Exercise: Everything from the line containing "Generate a Blender" through the line containing "COL = SC.collection" must be quoted exactly; everything else is left out.

— begin Task data —

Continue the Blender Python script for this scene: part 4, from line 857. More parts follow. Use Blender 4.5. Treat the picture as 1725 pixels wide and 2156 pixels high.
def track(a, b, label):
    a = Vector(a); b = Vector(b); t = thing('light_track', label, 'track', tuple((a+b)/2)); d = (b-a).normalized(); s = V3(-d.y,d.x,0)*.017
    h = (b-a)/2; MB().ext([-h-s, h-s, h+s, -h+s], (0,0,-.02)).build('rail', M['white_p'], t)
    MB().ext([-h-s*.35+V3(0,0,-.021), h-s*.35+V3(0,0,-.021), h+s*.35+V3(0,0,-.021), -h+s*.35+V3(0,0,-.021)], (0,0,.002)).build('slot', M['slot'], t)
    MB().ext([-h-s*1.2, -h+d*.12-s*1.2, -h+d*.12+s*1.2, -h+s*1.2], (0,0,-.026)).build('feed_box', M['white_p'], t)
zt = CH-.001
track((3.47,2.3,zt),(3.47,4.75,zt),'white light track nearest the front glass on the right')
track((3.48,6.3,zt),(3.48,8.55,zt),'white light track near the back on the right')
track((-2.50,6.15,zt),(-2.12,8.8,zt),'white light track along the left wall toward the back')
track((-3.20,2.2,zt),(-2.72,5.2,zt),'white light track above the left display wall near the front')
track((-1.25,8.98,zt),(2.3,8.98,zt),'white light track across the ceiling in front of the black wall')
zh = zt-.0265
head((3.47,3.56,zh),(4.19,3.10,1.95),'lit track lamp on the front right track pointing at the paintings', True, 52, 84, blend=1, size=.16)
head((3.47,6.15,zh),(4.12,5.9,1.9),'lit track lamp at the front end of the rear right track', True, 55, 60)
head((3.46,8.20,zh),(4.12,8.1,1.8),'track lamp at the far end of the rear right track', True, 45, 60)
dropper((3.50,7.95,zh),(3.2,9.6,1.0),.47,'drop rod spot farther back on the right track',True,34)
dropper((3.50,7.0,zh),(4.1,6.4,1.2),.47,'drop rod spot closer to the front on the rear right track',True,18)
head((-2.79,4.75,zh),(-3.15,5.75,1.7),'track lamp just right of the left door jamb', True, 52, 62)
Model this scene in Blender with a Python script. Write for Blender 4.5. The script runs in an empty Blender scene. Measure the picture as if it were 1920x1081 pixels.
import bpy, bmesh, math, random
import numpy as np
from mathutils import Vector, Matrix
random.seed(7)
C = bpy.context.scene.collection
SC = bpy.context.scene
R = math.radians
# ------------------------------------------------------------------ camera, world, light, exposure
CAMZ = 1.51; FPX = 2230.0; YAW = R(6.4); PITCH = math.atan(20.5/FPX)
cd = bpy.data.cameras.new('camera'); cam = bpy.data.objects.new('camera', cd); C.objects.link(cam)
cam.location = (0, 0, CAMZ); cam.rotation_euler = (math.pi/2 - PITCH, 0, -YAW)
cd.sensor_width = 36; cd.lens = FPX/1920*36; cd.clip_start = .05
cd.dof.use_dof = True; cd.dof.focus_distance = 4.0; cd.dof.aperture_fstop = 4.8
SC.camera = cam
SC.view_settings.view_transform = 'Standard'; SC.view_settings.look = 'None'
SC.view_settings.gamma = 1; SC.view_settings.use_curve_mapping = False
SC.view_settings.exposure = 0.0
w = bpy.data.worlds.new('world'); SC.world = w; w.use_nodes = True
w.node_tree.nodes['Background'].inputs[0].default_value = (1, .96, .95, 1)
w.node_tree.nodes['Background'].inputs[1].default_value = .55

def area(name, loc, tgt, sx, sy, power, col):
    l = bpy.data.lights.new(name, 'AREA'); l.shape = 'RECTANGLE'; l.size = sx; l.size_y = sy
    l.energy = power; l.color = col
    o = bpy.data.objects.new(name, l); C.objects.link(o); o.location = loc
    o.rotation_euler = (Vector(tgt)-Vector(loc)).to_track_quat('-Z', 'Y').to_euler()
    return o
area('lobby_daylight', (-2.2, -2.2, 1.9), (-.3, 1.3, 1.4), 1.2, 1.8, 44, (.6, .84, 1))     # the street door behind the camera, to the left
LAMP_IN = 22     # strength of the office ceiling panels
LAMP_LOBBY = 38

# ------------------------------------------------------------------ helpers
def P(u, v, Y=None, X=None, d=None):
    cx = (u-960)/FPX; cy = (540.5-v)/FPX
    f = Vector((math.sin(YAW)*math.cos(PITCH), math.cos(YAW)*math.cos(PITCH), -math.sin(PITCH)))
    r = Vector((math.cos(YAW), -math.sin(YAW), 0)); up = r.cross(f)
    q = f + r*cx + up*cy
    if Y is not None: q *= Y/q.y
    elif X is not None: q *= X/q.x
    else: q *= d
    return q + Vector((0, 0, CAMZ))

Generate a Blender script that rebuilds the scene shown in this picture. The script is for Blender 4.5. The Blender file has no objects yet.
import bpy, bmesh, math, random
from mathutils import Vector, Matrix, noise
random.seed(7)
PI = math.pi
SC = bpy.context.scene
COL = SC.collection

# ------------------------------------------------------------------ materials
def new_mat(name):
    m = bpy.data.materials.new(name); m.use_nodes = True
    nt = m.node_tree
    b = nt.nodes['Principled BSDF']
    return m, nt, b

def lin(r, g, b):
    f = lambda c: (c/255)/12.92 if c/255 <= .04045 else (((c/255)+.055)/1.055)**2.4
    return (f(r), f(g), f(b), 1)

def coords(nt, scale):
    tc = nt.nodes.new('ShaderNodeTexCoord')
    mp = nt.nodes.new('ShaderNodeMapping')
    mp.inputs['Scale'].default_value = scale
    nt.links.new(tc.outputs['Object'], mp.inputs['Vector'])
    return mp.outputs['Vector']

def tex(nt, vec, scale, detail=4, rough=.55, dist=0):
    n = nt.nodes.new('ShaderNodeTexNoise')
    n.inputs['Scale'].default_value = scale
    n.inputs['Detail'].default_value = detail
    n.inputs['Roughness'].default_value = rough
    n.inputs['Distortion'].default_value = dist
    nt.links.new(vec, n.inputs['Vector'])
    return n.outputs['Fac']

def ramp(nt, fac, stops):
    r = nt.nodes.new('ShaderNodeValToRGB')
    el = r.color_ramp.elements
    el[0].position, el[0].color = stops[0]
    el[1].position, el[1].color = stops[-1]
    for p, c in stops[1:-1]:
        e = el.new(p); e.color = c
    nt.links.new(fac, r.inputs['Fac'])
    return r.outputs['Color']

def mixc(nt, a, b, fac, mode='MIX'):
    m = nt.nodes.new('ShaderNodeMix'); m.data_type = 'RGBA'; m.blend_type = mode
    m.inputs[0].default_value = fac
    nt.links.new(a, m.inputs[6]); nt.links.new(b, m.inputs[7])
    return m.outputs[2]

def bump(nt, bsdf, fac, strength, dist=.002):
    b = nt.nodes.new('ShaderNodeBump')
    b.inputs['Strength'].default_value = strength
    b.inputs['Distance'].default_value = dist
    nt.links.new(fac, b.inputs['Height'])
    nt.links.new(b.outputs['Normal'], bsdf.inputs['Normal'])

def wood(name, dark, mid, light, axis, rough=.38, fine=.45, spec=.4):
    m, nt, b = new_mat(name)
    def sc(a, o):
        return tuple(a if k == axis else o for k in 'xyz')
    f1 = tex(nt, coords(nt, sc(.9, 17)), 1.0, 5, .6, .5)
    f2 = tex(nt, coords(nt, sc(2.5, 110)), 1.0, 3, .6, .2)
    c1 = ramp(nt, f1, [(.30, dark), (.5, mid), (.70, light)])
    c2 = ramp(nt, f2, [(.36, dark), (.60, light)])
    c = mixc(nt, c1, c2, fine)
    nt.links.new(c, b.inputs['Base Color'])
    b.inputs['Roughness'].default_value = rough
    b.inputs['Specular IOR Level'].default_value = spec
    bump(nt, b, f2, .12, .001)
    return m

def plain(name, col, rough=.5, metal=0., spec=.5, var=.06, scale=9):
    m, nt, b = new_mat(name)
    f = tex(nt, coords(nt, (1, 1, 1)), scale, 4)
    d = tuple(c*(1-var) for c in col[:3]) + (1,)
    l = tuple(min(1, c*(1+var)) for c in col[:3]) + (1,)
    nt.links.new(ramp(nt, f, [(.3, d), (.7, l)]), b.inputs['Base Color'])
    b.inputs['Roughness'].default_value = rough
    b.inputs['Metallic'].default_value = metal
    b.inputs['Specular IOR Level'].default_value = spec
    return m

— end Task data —

Output of the exercise:
Generate a Blender script that rebuilds the scene shown in this picture. The script is for Blender 4.5. The Blender file has no objects yet.
import bpy, bmesh, math, random
from mathutils import Vector, Matrix, noise
random.seed(7)
PI = math.pi
SC = bpy.context.scene
COL = SC.collection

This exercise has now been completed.